Building a vibrant social media community faces a daily tug-of-war. On one side is your company’s brand, and on the other side are the competing agendas of employees trying to create personal brands. If the personalities are not managed they can cannibalize your corporate brand.
The challenge for many companies is to determine how much freedom to give their staff in social media. To manage this tension many companies have restricted who can and cannot participate on social media. Anyone outside of the privileged few are required to have their activities verified by legal prior to publication. The problem with this approach is it fundamentally limits a brand’s ability to scale its social media presence. The restrictive attitude stifles creativity, innovation and participation.
At the other extreme, companies jump into social media with no governance at all. It’s a free-for-all. Sometimes this works, but usually it’s unfocused and unproductive. When you have too many leaders vying for attention, it can get ugly – real ugly.
It’s similar to cannibalization amongst chickens. If you put too many chickens in a coop they will begin to peck and pluck each other to compete for space and food.
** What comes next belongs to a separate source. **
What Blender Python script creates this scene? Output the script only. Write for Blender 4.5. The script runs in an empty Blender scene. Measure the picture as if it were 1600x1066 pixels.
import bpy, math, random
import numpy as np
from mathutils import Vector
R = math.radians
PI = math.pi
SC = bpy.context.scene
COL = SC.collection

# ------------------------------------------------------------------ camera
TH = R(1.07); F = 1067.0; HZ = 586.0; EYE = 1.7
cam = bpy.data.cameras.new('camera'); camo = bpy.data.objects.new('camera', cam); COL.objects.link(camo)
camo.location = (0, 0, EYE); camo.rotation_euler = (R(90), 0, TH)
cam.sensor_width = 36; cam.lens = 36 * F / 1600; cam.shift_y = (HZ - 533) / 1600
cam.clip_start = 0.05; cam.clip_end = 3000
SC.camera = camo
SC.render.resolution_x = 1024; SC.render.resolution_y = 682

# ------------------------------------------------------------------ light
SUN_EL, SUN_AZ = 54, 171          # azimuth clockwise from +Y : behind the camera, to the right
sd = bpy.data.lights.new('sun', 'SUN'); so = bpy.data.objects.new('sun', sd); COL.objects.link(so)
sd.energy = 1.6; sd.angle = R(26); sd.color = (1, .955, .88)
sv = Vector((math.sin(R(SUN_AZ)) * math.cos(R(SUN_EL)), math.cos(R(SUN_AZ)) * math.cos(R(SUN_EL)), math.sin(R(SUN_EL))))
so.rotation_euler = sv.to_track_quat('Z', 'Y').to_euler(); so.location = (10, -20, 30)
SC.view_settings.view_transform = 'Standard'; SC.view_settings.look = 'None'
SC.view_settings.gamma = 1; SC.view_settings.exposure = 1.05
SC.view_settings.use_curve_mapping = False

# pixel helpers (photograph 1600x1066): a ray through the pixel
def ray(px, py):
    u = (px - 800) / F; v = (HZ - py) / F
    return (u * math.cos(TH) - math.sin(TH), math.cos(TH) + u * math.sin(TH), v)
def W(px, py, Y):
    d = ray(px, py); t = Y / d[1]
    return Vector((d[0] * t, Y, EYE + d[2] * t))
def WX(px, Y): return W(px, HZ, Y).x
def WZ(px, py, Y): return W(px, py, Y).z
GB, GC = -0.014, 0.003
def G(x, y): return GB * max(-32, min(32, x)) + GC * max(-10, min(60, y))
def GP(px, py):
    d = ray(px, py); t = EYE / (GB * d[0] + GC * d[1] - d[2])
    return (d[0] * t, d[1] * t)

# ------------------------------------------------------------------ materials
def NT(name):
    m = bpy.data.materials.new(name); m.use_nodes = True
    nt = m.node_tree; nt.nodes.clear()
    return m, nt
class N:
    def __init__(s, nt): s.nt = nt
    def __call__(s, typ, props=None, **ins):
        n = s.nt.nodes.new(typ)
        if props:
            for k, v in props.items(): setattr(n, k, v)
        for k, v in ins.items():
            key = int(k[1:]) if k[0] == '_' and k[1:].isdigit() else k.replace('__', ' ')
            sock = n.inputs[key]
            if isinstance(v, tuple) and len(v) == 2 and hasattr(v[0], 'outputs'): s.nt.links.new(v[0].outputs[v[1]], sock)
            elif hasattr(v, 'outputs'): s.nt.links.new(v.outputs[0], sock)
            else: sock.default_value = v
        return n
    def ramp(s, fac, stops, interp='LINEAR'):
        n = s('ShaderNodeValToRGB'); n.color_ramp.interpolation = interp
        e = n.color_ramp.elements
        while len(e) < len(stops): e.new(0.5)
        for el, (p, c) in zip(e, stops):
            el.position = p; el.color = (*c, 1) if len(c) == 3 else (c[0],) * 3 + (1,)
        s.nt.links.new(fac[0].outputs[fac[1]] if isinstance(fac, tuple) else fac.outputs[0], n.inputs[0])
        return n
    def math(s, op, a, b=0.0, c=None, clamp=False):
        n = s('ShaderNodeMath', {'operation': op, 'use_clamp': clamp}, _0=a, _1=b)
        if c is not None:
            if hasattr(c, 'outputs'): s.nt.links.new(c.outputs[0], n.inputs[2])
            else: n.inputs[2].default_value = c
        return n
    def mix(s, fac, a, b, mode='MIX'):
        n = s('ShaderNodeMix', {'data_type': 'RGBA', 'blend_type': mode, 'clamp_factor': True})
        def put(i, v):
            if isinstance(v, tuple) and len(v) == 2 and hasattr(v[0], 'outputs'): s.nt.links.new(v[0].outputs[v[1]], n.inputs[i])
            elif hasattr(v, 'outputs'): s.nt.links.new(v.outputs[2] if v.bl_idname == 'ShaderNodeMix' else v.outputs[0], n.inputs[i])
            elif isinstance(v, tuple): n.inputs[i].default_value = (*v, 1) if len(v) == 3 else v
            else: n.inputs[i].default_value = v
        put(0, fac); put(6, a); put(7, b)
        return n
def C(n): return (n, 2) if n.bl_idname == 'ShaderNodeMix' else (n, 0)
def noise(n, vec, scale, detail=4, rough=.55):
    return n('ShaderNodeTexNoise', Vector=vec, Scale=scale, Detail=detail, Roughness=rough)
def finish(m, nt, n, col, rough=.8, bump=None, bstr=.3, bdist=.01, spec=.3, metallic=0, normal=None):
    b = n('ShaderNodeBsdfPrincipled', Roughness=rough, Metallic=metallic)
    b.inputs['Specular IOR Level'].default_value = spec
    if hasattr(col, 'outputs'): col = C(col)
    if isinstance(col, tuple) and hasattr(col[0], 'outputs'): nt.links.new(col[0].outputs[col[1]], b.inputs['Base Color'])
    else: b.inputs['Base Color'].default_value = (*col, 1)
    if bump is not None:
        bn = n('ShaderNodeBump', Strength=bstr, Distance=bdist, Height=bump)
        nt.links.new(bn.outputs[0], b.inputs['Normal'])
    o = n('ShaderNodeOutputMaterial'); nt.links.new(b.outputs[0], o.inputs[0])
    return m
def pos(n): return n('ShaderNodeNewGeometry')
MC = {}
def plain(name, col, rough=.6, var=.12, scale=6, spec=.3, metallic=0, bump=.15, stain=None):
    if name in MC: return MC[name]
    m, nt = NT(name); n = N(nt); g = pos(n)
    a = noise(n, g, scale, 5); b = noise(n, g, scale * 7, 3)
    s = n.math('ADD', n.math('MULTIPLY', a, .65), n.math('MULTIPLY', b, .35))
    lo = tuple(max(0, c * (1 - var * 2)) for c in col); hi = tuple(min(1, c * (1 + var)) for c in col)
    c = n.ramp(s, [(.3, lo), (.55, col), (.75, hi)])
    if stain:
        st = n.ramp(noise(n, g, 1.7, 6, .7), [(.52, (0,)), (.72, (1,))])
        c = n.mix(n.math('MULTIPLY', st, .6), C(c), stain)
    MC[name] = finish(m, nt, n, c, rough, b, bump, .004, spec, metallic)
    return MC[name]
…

As the chickens exert their dominance their pecking can get out of control, and deteriorate into cannibalization. What is fascinating about this behavior is if it is left too long the cannibalizing can become a social norm in the flock. The density issues can be resolved, but the aggressive behavior does not dissipate.
Both extremes need to be avoided. They’re counterproductive to building a thriving social media community that engages your customers and builds your brand online. You need your staff to be fully participating in the community, but they need structure too.
Community starts with purpose
A community can thrive when it’s loaded with strong leaders, but they need to be focused. Everyone needs to be pulling in the same direction, and working for the same goal. This is described as a Stage 4 Group in the book Tribal Leadership by Dave Logan, John King, and Halee Fischer-Wright.
Dave Logan et al. define a Stage 4 Group as a tribe working together to achieve a common goal. The participants align their personal ambitions and desires with the purpose of the group. They hold each other accountable, they make-up for any gaps and shortcomings, and they work as a single unit. This is vastly different from a Stage 3 Group where everyone is working for their own advantage, and competing with one another for supremacy – similar to the chicken coop scenario.
To create a Stage 4 Group, the community needs purpose: a purpose that unifies your team, and enables everyone to contribute in growing and scaling the community together. This purpose is what shifts the team from a “me” to an “us” perspective.
As you look at your social media group’s purpose ask: Why are people participating? How should they contribute? What do they hope to accomplish? What will they get in return?
Give roles and structure
Having a purpose is only the starting point. Your team needs to know how to focus their talents and contribute effectively. What should they do? How do they know they’re doing a good job? What is the destination they are striving for?
Companies rely on functional departments such as operations, marketing and sales coupled with job descriptions to provide structure. A similar model can be applied to organizing your social media group. In your social media strategy you will need recruiters, moderators, content creators, subject matter experts and organizers to support the growth and development of the group. You can draw on departments such as sales and customer service and build on their strengths. Sales can support recruiting and engagement, while customer service can handle inquiries and questions.
Let your team know their respective roles in building the community, how they can contribute and what it means to be successful. Set it up so each member can make a meaningful contribution that fulfills the group’s purpose.
All hands on deck
Building a community needs people – lots of people. The more talent you can leverage from your organization to support and grow your social media community the better.
One of the challenges of growing your social media group is achieving a critical mass. Often the magic number is 1,000 followers. The first 1,000 followers are hard to recruit, but the next two or three thousand come much quicker. When my team and I launched the Sticky Branding Group on LinkedIn last year it took us eight months to reach 1,000 members, but then we tipped. We’ve added 8,000 more members in the past six months, and are growing at over 400 new members per week.
By leveraging the strengths of your team, you can build a thriving social media community. One that builds your brand, engages your customers and creates a meaningful experience for your staff. The key is to create the community’s structure and purpose from the get-go. Social media is broad and nebulous, but with the right infrastructure you can create a community greater than the sum of its parts.